* _Data segment_:

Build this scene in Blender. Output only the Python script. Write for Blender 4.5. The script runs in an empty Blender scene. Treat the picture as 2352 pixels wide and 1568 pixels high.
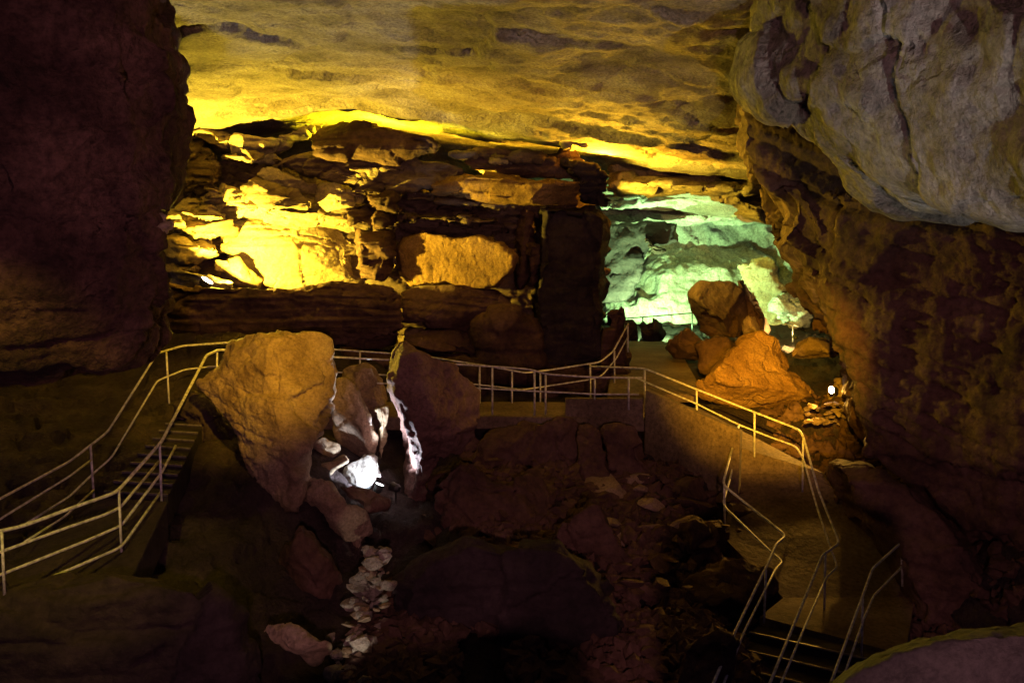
import bpy, bmesh, math, random
import numpy as np
from mathutils import Vector, Matrix

# ------------------------------------------------------------------ camera
random.seed(7)
SC = bpy.context.scene
COL = SC.collection
F, CU, CV, PITCH = 2305.0, 1176.0, 784.0, math.radians(7.98)
cam_d = bpy.data.cameras.new('camera')
cam_d.sensor_width = 36.0
cam_d.lens = 36.0 * F / 2352.0
cam_d.clip_start = 0.05
cam_d.clip_end = 300
cam = bpy.data.objects.new('camera', cam_d)
COL.objects.link(cam)
cam.location = (0, 0, 0)
cam.rotation_euler = (math.pi / 2 - PITCH, 0, 0)
SC.camera = cam

# ------------------------------------------------------------------ world: a trace of stray light in the cave
world = bpy.data.worlds.new('World')
SC.world = world
world.use_nodes = True
bg = world.node_tree.nodes['Background']
bg.inputs[0].default_value = (0.55, 0.40, 1.0, 1)
bg.inputs[1].default_value = 0.05

SC.view_settings.view_transform = 'Standard'
SC.view_settings.look = 'None'
SC.view_settings.gamma = 1
SC.view_settings.exposure = 0
SC.view_settings.use_curve_mapping = False
SC.render.engine = 'CYCLES'
SC.cycles.max_bounces = 5
SC.cycles.diffuse_bounces = 1
SC.cycles.use_denoising = True
SC.cycles.sample_clamp_indirect = 4.0

CT, ST = math.cos(PITCH), math.sin(PITCH)


def P(u, v, Y):
    """point of the cave seen in direction (u, v) that stands Y metres away"""
    dx = (u - CU) / F
    dz = -(v - CV) / F
    d = Vector((dx, CT + dz * ST, -ST + dz * CT))
    return d * (Y / d.y)


def Q(u, v, Y):
    return P(u * 2352 / 2500, v * 2352 / 2500, Y)


def tag(o, label=None, cat=None, group=None, kind=None):
    if label: o['label'] = label
    if cat: o['category'] = cat
    if group: o['group'] = group
    if kind or cat: o['kind'] = kind or 'thing'
    return o


# ------------------------------------------------------------------ lamps
def kelvinish(c):
    m = max(c)
    return tuple(x / m for x in c)


LAMPS = []


def lamp(pos, aim, col, power, cone=150, blend=0.6, size=0.06, head=0.16, label='', lit_face=4.0, fixture=True, group=None, hang=False):
    """a floodlight: a hooded can on a yoke, its glass front, and the light it gives"""
    pos = Vector(pos); aim = Vector(aim)
    d = (aim - pos).normalized()
    q = d.to_track_quat('-Z', 'Y')
    root = bpy.data.objects.new('floodlight', None)
    COL.objects.link(root)
    root.location = pos
    root.empty_display_size = 0.1
    tag(root, label, 'floodlight', group)
    ld = bpy.data.lights.new('beam', 'SPOT')
    ld.energy = power
    ld.color = kelvinish(col)
    ld.spot_size = math.radians(cone)
    ld.spot_blend = blend
    ld.shadow_soft_size = size
    lo = bpy.data.objects.new('beam', ld)
    COL.objects.link(lo)
    lo.parent = root
    lo.rotation_mode = 'QUATERNION'
    lo.rotation_quaternion = q
    lo.location = d * 0.05
    if fixture:
        r = head / 2
        bm = bmesh.new()
        # lathe-like can behind the glass
        prof = [(r * 1.15, 0.00), (r * 1.05, 0.03), (r, 0.14), (r * 0.6, 0.19), (0.001, 0.20)]
        rings = []
        for (rr, h) in prof:
            rings.append([bm.verts.new((rr * math.cos(a * math.tau / 14), rr * math.sin(a * math.tau / 14), h)) for a in range(14)])
        for a, b in zip(rings, rings[1:]):
            for i in range(14):
                bm.faces.new((a[i], a[(i + 1) % 14], b[(i + 1) % 14], b[i]))
        me = bpy.data.meshes.new('housing'); bm.to_mesh(me); bm.free()
        me.materials.append(M['lampcase'])
        ho = bpy.data.objects.new('housing', me); COL.objects.link(ho)
        ho.parent = root; ho.rotation_mode = 'QUATERNION'; ho.rotation_quaternion = q
        bm = bmesh.new()
        bmesh.ops.create_circle(bm, cap_ends=True, segments=14, radius=r * 1.05)
        me = bpy.data.meshes.new('glass'); bm.to_mesh(me); bm.free()
        me.materials.append(glow(kelvinish(col), lit_face))
        go = bpy.data.objects.new('glass', me); COL.objects.link(go)
        go.parent = root; go.rotation_mode = 'QUATERNION'; go.rotation_quaternion = q
        go.location = d * 0.004
        # yoke down to the rock
        bm = bmesh.new()
        tube(bm, [Vector((0, 0, -0.02)) - d * 0.1, Vector((0, 0, 0.35 if hang else -0.30)) - d * 0.1], 0.015)
        me = bpy.data.meshes.new('stand'); bm.to_mesh(me); bm.free()
        me.materials.append(M['lampcase'])
        so = bpy.data.objects.new('stand', me); COL.objects.link(so); so.parent = root
    return root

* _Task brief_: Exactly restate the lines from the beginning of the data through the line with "from mathutils import Vector, Matrix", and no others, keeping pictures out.

* _Response below_:
Build this scene in Blender. Output only the Python script. Write for Blender 4.5. The script runs in an empty Blender scene. Treat the picture as 2352 pixels wide and 1568 pixels high.
import bpy, bmesh, math, random
import numpy as np
from mathutils import Vector, Matrix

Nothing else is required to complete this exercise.